Say I have my machine, which wants to connect to a machine outside on the outside world. But it does not have sufficient permissions on the network. However, my machine can access a remote machine on the local intranet that can access the outside machine. How can I, in one command, ssh from my machine to the outside machine, such that I can do port forwarding on it as if I was connected directly.
Then just connect to localhost:<localport> and the connection will be forwarded via the SSH pipe, and the middle server will make the request on your behalf
I need the -L option to be open, so I can use a command like this (i could do this before I lost these permissions/some software was updated and ssh got blocked by accident)
Code:
ssh -L someport:127.0.0.1:20 username@remotehost
That was my original command; I need to run that command, but through the intranet machine, as though the intranet machine was not there.
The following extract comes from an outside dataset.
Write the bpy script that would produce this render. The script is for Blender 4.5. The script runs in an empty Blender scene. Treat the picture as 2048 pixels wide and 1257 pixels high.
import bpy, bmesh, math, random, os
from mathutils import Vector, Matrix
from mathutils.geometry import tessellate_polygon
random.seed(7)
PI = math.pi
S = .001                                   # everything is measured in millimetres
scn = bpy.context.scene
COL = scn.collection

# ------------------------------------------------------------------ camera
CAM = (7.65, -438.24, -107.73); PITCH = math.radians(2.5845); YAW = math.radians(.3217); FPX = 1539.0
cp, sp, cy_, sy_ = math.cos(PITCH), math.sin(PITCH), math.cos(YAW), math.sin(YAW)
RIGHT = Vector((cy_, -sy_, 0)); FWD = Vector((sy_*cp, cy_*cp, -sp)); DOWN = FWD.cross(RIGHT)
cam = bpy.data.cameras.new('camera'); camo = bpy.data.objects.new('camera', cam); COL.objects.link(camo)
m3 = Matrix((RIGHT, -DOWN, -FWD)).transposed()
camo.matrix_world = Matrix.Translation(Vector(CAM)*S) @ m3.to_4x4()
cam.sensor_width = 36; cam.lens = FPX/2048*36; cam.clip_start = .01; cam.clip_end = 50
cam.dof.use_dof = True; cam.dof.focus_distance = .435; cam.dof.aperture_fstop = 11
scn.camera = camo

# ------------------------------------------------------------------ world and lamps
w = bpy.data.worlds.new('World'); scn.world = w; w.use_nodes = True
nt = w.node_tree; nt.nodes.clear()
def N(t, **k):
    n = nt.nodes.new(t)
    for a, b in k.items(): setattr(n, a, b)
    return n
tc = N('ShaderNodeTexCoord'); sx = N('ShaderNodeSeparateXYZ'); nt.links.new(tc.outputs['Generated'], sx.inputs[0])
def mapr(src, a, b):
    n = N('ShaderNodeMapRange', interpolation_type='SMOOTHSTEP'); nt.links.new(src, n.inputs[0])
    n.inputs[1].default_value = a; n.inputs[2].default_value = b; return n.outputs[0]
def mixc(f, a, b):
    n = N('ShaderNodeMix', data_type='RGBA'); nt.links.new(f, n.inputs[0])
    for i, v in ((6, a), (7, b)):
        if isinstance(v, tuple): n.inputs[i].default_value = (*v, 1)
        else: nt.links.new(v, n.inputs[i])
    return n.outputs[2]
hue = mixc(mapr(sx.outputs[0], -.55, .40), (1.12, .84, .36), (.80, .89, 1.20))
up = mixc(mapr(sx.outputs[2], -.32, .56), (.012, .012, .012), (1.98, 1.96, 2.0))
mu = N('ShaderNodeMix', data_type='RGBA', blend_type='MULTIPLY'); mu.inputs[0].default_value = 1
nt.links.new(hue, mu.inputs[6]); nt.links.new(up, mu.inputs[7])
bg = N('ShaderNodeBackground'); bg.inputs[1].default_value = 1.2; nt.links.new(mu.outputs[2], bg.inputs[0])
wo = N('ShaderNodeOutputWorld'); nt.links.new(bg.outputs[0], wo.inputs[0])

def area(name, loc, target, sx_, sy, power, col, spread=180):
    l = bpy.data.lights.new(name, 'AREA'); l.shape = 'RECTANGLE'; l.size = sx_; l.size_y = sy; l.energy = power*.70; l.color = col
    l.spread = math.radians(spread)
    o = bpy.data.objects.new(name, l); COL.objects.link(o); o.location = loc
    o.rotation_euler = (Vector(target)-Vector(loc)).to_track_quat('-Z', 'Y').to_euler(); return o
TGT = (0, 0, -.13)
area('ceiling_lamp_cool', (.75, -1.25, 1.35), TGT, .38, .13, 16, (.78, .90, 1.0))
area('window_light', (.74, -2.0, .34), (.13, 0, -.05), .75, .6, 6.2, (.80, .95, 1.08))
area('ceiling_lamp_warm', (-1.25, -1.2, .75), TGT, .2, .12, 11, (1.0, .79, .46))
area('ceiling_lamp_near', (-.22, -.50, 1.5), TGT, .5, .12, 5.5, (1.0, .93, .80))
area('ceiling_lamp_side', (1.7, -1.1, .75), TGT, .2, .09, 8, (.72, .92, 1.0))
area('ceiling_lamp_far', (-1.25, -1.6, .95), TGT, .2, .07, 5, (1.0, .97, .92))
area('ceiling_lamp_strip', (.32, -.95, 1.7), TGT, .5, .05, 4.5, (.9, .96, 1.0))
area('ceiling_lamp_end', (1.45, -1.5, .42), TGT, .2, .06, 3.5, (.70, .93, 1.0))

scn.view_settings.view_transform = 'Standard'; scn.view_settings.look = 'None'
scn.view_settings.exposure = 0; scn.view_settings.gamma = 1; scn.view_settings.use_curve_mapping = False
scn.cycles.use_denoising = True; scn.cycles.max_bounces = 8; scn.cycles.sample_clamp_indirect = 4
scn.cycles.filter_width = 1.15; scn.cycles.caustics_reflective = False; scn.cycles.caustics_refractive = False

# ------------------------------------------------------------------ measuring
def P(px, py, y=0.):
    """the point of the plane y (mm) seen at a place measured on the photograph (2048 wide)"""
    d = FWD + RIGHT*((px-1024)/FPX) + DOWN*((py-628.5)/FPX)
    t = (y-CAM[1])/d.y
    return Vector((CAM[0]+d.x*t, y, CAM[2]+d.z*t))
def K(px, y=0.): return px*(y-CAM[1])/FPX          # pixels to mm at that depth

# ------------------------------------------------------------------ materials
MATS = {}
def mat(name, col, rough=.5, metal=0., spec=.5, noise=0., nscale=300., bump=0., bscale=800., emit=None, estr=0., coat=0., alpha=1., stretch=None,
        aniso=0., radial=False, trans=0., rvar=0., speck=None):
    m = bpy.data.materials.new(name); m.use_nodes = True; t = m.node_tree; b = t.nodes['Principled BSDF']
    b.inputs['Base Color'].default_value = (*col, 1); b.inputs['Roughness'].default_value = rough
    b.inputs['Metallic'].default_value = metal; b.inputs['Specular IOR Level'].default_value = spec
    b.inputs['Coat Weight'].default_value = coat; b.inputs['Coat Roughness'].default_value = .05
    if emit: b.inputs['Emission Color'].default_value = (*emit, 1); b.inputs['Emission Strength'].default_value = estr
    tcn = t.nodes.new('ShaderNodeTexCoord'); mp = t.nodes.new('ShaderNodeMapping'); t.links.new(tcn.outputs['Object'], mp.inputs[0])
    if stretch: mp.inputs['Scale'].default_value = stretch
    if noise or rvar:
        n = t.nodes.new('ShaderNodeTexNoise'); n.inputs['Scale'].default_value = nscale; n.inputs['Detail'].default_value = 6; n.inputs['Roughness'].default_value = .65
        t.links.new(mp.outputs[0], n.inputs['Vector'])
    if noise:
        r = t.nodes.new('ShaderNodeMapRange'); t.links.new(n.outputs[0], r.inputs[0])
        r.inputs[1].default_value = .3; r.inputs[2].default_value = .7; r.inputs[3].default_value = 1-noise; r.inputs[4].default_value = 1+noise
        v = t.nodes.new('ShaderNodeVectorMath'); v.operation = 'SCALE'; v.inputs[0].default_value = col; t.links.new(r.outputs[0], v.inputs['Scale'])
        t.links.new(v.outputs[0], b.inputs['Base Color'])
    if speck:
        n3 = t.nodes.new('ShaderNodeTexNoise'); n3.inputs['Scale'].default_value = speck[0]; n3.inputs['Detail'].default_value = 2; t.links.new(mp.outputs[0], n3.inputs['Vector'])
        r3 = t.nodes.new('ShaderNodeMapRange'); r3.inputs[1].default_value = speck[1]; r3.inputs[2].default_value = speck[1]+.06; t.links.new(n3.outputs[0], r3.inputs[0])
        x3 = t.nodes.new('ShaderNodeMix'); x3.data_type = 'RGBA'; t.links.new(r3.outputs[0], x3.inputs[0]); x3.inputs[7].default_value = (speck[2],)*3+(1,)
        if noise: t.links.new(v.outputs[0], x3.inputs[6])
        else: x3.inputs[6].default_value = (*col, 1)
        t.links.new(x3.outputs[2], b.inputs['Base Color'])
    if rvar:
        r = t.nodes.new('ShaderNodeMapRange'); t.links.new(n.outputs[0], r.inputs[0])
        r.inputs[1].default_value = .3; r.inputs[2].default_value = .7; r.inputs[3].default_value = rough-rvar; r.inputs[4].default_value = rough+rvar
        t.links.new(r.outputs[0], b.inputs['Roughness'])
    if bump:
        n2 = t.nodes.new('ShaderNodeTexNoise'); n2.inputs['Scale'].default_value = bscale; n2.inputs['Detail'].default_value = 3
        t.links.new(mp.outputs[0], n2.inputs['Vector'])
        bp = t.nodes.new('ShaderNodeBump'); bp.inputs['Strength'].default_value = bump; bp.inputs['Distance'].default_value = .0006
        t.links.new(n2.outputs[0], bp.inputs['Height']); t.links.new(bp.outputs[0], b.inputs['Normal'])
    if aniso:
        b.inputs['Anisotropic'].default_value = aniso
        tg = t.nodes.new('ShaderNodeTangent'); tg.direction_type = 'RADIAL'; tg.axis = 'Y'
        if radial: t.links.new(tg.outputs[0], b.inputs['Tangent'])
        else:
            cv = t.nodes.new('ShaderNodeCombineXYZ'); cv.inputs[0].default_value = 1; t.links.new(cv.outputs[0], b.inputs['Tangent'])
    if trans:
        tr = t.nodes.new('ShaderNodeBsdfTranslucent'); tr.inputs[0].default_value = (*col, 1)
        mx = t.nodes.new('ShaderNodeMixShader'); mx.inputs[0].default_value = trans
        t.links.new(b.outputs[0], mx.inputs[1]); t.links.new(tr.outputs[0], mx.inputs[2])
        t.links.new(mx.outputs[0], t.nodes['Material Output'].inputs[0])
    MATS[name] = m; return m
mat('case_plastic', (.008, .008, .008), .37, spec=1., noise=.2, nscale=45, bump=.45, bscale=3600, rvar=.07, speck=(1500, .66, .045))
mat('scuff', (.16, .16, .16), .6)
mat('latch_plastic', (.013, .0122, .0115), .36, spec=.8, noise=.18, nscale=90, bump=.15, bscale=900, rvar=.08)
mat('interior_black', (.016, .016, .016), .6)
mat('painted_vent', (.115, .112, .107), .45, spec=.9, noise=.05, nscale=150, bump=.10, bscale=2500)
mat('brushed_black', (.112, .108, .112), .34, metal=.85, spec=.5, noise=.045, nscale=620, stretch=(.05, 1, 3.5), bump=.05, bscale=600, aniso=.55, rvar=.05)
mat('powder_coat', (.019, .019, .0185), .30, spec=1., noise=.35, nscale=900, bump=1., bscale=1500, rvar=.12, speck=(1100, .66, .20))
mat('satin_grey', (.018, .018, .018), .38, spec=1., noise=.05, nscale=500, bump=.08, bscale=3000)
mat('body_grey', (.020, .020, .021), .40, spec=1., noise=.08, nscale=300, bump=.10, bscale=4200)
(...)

I have a friend running a service on port 20. I want to forward it (using ssh) to port 4444 on my machine, so that I can point some programs at it to access the service. I cannot make the connection directly because of the firewall in our intranet. Before I lost access over port 22 from my computer to the outside world (reasons unknown; happens to anyone using openSSH for some reason) the command:
Code:
ssh -L 4444:localhost:20 username@remotehost
worked great.
However, now I am isolated. I can connect to an intermediate server which can connect me to the remote server, as you decsribed like this:
I see 3 options:
1) Open 2 port forwards - one on each host - and daisy chain them. Slow and nasty and not what you're really after.
2) Use a different port for SSH between the primary hosts and leave the intermediate out of it.
3) Open your friends port 20 to public access instead of just localhost, then use firewall to restrict the hosts that are allowed to connect.
That's all I can think of - someone else probably has another alternative.